For Yes Day, he reunites with Alexander star Jennifer Garner, who he’s known since the ’90s and openly adores: “She’s seen the best of me because she brings the best of me out.” The driving force behind the film, Garner herself does ‘yes days’, where you say yes to every request from your children, as a fun, positive, family-bonding experience. “This movie came straight from her heart,” smiles Arteta. “When she asked me to do it, I had to say yes because we were going to do it for the most beautiful reason. To add positivity to children’s lives.”

Garner plays Allison Torres, a formerly positive and impulsive woman who, along with her husband Carlos (Edgar Ramirez), has fallen into a parenting rut of “no” and overschedu­led predictabi­lity. After hearing about ‘yes days’, they decide to shake things up by embracing the power and possibilit­y of ‘yes’. The unapologet­ically light and sunshiney outlook of the film is something Arteta thinks is much harder to achieve than it looks. “It’s easy to be funny and be very dark and sarcastic. It’s harder to be funny and have an optimistic point of view.”

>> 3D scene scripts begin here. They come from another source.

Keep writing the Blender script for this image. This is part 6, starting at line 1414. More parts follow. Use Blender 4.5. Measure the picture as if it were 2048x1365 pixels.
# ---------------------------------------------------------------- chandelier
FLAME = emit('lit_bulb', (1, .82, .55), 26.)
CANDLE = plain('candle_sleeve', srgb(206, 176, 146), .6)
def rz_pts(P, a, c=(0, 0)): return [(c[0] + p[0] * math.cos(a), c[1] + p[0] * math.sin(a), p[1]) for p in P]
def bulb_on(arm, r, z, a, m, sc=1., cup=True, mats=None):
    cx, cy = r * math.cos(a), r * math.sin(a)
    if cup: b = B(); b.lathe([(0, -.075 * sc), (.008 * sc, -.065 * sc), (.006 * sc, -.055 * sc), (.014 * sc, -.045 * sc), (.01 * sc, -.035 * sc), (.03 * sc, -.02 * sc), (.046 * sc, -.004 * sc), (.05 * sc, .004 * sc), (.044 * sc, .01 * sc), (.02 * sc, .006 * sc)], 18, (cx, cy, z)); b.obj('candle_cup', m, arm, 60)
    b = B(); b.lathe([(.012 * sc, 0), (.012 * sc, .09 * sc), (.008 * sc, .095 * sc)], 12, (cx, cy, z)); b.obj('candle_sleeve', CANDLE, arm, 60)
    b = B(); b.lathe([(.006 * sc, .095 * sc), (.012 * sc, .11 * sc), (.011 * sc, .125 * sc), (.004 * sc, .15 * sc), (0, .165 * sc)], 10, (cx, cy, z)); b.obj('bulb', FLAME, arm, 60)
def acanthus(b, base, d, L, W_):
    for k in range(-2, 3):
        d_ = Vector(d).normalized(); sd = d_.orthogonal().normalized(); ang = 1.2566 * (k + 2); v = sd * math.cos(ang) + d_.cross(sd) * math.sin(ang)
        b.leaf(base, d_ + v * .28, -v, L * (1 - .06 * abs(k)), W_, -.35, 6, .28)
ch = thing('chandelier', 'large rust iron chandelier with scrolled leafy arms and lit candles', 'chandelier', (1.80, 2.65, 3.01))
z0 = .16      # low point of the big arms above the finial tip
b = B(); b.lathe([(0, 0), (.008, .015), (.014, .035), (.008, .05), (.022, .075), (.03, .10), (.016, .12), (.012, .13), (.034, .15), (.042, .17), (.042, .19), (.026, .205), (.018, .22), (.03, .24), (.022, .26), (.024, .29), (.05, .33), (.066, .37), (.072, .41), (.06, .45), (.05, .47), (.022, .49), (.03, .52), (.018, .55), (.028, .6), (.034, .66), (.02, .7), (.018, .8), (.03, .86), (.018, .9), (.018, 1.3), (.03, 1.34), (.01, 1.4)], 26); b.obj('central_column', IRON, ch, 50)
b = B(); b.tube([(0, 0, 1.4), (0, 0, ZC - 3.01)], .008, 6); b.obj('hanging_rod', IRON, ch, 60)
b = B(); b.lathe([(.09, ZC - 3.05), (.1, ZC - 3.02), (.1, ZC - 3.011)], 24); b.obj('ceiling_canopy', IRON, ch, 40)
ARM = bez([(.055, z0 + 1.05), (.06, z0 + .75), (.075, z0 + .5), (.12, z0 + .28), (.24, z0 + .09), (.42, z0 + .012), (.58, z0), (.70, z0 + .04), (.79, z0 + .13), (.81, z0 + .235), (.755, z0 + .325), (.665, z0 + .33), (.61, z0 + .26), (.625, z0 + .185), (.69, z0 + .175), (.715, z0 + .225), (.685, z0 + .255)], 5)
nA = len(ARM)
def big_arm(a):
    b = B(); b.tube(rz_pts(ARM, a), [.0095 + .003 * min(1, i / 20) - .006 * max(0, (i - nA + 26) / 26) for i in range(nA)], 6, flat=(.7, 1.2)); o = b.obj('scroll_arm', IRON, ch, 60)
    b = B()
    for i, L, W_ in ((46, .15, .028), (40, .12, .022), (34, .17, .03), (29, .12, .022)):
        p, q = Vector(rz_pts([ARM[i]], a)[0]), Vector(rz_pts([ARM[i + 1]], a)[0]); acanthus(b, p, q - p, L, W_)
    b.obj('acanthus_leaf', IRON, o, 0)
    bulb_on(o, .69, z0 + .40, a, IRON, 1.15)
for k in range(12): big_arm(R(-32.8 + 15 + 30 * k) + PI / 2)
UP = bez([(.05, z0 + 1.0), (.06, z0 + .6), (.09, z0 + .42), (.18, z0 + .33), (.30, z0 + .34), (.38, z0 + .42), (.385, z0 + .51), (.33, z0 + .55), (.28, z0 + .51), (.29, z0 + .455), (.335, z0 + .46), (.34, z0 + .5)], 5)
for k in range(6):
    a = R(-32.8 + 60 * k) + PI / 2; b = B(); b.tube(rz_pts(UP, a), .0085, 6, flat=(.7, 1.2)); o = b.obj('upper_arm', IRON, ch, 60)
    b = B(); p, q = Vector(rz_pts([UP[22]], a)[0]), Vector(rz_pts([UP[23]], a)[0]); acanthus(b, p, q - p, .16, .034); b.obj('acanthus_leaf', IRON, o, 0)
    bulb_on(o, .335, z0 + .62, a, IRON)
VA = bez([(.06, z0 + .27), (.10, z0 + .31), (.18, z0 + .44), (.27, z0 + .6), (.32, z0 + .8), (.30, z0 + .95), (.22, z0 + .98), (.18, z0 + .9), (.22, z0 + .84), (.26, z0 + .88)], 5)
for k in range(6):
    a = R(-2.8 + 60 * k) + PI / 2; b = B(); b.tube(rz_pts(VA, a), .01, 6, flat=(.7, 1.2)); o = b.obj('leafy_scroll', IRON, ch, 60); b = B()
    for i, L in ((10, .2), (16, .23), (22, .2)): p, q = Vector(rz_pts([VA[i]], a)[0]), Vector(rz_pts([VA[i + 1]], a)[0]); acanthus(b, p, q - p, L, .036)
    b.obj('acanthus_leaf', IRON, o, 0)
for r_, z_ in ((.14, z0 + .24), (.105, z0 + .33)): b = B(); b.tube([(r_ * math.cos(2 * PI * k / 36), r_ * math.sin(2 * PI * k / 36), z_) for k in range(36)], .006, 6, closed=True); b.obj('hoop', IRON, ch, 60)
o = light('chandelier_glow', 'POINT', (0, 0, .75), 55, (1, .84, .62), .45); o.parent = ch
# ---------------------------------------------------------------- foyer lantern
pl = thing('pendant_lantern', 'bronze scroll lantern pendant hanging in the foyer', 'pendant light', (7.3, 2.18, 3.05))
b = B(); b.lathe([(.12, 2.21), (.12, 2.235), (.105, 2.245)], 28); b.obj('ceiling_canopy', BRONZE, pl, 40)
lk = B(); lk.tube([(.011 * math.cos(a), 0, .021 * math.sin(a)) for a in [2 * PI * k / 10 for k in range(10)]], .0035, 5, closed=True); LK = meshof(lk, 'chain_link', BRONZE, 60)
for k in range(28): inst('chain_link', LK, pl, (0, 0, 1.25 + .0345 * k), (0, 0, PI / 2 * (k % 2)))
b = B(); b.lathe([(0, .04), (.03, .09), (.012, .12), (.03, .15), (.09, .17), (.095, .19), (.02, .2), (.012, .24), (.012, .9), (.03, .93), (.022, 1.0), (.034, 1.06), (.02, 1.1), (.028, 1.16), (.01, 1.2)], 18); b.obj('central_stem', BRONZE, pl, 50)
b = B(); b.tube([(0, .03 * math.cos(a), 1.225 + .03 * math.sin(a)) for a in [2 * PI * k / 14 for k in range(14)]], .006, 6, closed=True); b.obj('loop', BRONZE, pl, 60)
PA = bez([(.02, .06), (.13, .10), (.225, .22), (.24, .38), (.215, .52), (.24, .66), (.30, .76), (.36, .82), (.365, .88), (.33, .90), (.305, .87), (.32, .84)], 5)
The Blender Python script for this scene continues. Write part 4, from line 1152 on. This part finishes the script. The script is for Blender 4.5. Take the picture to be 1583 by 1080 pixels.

This was also a chance for Arteta to put a happily multi-ethnic family on the screen. “I always have an agenda,” he laughs, “but I haven’t had a chance to do a Latino blended family before.” The Torres’ eldest daughter is played by rising star Jenna Ortega (who recently joined the upcoming fifth instalment of Scream). In Yes Day, she has the unenviable task of playing a rebellious teenager who doesn’t lose the audience by being a brat, but Arteta knew she was up to the task. “I saw her audition and I just had to get her in the film. She’s so organic, effortless and intensely smart without having to show that off. That’s a sign of a real movie star; she’s going to have an exciting career.”

More than anything, Arteta hopes that by releasing on Netflix, Yes Day brings joy to families across the globe. “A contagious sense of optimism,” he beams. “That’s what the world needs right now.” LL

ETA | 12 MARCH / YES DAY STREAMS ON NETFLIX FROM NEXT MONTH.